One way to distinguish between “essays” and “papers” is to say that essays present ideas and papers present results. In school, this distinction won’t always hold, and sometimes you’ll be asked to write a “paper” that is actually an essay, or vice versa. But in the journal literature, the distinction is often enforced by editors, who like to distinguish between contributions that are based on an empirical study and contributions that are based on the author’s personal experience and reflection. An essay is always implicitly asking the reader to “try to imagine” something, while a paper is less literary and more technical in its ambition. It is informing the reader about what the writer has learned, not just proposing that the reader consider a series ideas. Both forms of writing are “persuasive” in the sense that they’re attempts to get the reader to believe something. But both the writer and reader make different assumptions about the rhetorical situation they’re in in each case.
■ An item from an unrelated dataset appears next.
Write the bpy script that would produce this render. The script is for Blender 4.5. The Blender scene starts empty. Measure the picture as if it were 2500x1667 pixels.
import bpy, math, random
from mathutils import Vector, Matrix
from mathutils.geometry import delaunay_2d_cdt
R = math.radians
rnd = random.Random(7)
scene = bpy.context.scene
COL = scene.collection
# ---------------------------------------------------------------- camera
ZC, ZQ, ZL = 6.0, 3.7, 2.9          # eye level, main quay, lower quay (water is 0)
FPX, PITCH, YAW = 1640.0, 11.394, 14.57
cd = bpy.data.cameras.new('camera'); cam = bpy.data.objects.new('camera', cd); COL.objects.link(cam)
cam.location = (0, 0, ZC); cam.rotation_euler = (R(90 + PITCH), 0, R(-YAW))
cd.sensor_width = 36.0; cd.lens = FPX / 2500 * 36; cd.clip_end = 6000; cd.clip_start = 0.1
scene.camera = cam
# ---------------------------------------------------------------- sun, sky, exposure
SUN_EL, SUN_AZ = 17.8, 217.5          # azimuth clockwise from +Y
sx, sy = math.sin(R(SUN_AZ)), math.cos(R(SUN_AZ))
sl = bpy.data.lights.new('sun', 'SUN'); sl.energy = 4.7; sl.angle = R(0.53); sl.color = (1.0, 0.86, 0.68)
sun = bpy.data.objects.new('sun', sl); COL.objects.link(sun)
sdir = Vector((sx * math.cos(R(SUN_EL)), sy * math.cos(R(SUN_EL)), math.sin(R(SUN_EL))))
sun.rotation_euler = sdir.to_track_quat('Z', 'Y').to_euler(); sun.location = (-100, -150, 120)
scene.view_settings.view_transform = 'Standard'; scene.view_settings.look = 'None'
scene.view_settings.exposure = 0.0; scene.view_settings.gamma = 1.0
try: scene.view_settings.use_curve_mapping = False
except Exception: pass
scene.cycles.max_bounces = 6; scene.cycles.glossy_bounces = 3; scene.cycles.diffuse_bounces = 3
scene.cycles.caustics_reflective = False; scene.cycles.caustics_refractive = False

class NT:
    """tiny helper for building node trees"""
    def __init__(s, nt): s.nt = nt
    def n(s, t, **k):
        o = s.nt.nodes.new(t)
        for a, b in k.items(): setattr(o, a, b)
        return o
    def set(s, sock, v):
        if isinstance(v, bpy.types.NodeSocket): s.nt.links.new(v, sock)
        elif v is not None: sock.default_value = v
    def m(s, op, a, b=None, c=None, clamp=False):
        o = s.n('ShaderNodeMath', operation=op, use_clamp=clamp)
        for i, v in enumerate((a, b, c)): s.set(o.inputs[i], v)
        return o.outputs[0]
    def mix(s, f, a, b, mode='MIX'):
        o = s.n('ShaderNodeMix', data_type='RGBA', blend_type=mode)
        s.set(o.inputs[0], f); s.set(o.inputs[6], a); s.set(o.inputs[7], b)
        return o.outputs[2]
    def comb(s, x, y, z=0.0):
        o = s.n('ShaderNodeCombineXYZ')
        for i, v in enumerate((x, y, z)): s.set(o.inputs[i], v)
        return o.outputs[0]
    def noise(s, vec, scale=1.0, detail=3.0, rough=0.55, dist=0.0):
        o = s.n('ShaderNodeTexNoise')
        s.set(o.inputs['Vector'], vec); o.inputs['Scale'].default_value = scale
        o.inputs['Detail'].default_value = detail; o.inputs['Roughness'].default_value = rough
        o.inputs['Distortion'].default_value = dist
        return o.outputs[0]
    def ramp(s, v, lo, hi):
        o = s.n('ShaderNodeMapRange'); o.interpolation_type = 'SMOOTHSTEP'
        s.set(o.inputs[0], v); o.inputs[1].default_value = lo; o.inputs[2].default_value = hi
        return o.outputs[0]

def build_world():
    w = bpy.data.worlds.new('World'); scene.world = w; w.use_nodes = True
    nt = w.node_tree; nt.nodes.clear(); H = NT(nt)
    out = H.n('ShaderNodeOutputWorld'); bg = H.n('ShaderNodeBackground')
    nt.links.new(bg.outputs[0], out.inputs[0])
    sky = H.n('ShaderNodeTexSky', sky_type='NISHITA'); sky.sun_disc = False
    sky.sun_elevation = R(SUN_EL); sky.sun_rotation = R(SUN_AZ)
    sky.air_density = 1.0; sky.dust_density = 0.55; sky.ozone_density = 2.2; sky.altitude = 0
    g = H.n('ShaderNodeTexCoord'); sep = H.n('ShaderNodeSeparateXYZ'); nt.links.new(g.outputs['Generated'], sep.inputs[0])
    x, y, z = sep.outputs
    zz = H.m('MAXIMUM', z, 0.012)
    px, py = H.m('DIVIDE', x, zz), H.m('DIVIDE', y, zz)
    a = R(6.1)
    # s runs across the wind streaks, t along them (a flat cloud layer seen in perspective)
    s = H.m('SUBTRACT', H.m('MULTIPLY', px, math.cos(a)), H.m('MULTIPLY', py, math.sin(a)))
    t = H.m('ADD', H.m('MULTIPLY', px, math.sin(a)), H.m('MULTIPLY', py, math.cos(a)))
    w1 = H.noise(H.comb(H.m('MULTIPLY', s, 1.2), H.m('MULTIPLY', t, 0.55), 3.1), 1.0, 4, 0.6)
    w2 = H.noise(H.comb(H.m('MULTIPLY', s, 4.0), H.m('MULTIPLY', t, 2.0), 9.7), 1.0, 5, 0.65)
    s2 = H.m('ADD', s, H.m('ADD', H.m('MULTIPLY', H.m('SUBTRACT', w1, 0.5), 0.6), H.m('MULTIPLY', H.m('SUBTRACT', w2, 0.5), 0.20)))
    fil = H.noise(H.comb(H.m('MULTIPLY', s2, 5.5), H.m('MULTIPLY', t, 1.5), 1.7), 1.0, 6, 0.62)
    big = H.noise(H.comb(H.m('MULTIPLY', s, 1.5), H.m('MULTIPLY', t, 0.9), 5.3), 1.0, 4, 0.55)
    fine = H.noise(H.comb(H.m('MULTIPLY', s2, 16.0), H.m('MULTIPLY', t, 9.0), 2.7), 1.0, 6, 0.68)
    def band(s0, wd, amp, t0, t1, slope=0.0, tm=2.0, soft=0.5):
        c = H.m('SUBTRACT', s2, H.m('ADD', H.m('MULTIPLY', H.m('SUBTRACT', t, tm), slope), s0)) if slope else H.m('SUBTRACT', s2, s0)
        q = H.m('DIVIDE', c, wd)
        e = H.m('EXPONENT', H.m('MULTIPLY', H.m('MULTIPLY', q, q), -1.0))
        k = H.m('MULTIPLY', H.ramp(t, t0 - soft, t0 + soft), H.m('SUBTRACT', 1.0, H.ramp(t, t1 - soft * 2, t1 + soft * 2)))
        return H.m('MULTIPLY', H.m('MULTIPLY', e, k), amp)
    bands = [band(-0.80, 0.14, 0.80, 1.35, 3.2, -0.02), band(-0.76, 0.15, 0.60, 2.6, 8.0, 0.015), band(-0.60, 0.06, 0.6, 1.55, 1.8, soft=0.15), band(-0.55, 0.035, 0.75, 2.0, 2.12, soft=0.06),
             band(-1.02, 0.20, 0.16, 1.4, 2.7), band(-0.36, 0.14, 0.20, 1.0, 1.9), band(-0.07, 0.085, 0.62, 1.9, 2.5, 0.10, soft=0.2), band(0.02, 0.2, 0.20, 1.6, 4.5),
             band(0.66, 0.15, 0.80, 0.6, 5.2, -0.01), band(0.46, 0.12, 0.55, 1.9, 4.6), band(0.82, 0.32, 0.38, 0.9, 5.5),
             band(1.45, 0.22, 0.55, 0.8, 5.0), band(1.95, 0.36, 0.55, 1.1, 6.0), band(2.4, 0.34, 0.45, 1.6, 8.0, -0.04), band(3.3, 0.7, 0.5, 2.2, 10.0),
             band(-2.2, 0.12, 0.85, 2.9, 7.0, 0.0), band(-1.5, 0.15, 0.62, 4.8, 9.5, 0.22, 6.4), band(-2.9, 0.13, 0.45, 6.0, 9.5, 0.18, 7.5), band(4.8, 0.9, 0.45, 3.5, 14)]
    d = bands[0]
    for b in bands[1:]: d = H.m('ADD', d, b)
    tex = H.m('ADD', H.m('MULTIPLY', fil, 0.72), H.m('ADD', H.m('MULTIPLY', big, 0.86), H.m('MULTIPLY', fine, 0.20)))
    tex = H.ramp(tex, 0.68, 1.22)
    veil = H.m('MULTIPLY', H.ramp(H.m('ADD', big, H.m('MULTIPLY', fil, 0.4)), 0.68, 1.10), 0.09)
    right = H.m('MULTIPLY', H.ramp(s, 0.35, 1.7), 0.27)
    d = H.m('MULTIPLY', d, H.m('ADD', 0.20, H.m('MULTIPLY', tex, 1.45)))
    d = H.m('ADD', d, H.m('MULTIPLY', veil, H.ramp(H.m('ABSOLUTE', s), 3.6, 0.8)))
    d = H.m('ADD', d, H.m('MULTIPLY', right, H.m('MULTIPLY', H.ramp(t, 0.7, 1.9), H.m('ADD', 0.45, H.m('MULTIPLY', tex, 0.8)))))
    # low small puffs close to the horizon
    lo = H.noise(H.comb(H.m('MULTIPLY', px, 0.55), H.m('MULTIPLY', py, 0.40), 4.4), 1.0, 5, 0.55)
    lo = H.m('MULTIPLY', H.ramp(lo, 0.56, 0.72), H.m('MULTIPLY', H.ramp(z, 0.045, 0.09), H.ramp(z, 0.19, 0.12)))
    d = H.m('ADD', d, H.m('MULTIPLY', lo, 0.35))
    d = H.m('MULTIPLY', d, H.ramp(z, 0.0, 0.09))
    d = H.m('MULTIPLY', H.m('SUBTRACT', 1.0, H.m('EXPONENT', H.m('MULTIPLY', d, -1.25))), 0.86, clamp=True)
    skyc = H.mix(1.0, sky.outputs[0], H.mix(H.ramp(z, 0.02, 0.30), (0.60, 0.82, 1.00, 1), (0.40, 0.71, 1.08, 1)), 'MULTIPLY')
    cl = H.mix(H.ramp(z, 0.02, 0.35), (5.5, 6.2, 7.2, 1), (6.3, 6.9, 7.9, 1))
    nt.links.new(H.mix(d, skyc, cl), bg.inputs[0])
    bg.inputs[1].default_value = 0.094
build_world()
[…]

Having already written a post about essays, I thought I’d write one this morning about papers.
Properly speaking, you can’t write a “paper” if you haven’t conducted a “study”. This implies that you have both a theory and a method; you have framed a research question (with theory) and you have (methodically) collected data in an attempt to answer it. Ideally, you have answered your question, and your results suggest some implications, either for theory or practice. At the end of the day, it is those implications that your reader wants to know about. But even an inconclusive result is a result; although it will be rare that we didn’t learn anything at all from a study, if the implications are simply that we’ve been right all along, the paper may be worth publishing simply to record a “null result”. In any case, if you’re writing a paper, you must have a result of some kind to present.
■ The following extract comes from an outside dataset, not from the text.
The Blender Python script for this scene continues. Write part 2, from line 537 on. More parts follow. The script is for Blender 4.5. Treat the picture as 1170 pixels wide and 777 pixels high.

But this doesn’t mean that you can’t anticipate being in a position to write a paper before the result is known. And that means you can actually write a substantial portion of your paper in draft form while you’re planning and conducting your research. The background section, for example, as well as the theory section, serve mainly to frame your question, and you should have articulated that quite clearly before you started collecting your data. Everything you know about your empirical context (before you begin your data collection) and everything your literature review tells you to expect of it (before you complete your analysis of the data) serves as the basis of, respectively, your background and theory sections. Also, while you don’t know exactly what you’ll do to collect your data, you’ve got a good sense of what you probably should do, simply by knowing the methodological standards of your field. So there is plenty to work with, one paragraph at a time, one morning at a time, even while you conduct your research.
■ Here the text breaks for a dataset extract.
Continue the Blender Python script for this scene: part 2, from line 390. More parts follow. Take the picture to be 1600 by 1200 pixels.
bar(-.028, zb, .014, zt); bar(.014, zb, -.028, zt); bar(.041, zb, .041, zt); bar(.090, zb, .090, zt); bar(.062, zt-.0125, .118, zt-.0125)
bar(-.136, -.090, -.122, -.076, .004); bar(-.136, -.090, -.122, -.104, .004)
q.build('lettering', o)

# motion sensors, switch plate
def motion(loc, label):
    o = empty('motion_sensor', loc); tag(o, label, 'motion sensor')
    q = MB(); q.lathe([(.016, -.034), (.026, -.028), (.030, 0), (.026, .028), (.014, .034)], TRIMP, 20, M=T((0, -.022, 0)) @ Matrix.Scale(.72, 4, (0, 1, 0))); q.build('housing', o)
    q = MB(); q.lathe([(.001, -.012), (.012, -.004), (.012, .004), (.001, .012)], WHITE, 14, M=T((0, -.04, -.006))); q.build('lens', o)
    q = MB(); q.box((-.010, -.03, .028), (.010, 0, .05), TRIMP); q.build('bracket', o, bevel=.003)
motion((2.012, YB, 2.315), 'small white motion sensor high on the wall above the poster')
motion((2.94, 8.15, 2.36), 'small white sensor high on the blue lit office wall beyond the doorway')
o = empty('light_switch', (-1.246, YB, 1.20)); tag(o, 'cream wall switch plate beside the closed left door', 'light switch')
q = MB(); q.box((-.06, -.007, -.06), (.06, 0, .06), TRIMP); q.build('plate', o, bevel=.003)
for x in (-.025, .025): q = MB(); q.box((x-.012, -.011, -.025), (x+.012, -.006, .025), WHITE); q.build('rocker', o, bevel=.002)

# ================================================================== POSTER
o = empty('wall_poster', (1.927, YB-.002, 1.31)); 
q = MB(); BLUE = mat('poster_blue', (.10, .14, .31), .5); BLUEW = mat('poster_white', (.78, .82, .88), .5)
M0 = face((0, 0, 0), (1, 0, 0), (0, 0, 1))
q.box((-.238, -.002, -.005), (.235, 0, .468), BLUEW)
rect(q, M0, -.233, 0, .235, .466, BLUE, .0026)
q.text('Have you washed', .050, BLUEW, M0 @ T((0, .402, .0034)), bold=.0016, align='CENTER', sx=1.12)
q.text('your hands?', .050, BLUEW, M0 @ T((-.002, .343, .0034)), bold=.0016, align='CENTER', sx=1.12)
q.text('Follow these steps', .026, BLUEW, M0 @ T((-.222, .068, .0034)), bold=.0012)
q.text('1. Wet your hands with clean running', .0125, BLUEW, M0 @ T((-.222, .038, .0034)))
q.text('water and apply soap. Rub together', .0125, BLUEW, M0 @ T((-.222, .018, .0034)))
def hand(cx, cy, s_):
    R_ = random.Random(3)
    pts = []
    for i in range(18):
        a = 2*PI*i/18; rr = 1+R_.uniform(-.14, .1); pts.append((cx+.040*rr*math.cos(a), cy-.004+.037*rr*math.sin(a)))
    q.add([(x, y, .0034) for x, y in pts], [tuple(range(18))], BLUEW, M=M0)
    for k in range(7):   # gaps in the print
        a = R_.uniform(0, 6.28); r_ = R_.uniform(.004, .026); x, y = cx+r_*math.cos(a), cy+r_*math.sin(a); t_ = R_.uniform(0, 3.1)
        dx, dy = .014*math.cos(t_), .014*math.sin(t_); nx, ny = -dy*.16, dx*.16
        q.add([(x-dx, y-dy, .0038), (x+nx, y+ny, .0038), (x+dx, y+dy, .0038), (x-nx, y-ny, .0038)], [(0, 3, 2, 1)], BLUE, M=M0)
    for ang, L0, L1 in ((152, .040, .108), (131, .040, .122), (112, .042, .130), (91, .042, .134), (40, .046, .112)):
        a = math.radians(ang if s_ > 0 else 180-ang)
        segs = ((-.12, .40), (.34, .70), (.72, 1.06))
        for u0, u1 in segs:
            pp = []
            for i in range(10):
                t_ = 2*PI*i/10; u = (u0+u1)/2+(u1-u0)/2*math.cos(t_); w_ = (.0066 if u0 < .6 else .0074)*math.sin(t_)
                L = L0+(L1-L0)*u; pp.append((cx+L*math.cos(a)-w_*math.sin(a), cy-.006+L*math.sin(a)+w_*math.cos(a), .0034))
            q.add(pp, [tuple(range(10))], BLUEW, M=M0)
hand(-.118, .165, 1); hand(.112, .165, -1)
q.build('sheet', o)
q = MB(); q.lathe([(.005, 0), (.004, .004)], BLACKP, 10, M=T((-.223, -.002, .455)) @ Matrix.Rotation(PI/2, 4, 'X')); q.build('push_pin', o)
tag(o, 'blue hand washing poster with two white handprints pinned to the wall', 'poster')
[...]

The essential thing is that you write the whole paper again once you know the results. A paper should simply and straightforwardly present results that are known to the writer. The writer of the first paragraph should have a “knowing air” about what is to come, and the result itself should be presented already in the introduction. The background and theory sections should be written so as to frame the analysis and set up the discussion in the most efficient way possible. There’s a great deal of artifice in this and the reader should feel like the whole experience has been explicitly constructed for the purpose of delivering the result along with its implications. Finally, a paper assumes a great deal of competence (knowledge and intelligence) in the reader. A research paper is always written for a peer — someone working in the same field, using the same theories and methods. It presents the results to this reader for the purpose of discussing their validity.
Like I say, the distinction between papers and essays isn’t always formally applied. But it can be good to ask yourself whether you really have a result to present to your reader, or you’re just asking them to think along with you for a few paragraphs. (This is also why it can sometimes be useful to think of the parts of longer texts, like projects or dissertations, as mini-essays, even if they appear within larger paper-like texts.) While a good essay, like a good paper, is written with the end in mind from the beginning, it will often (and preferably) feel more improvised. So it’ll also often be written in closer connection with the thought process it presents. It should not feel completely “unrehearsed,” however. I will continue to recommend that you put at least a week between your thinking and your writing to make sure that you aren’t literally thinking out loud in your writing.
An essay can be both more urgent and more ephemeral than a paper. It has its moment and it passes. But a research paper goes into the literature as a record of what you have done and what you have seen. Even after the results are superseded by others, the record remains.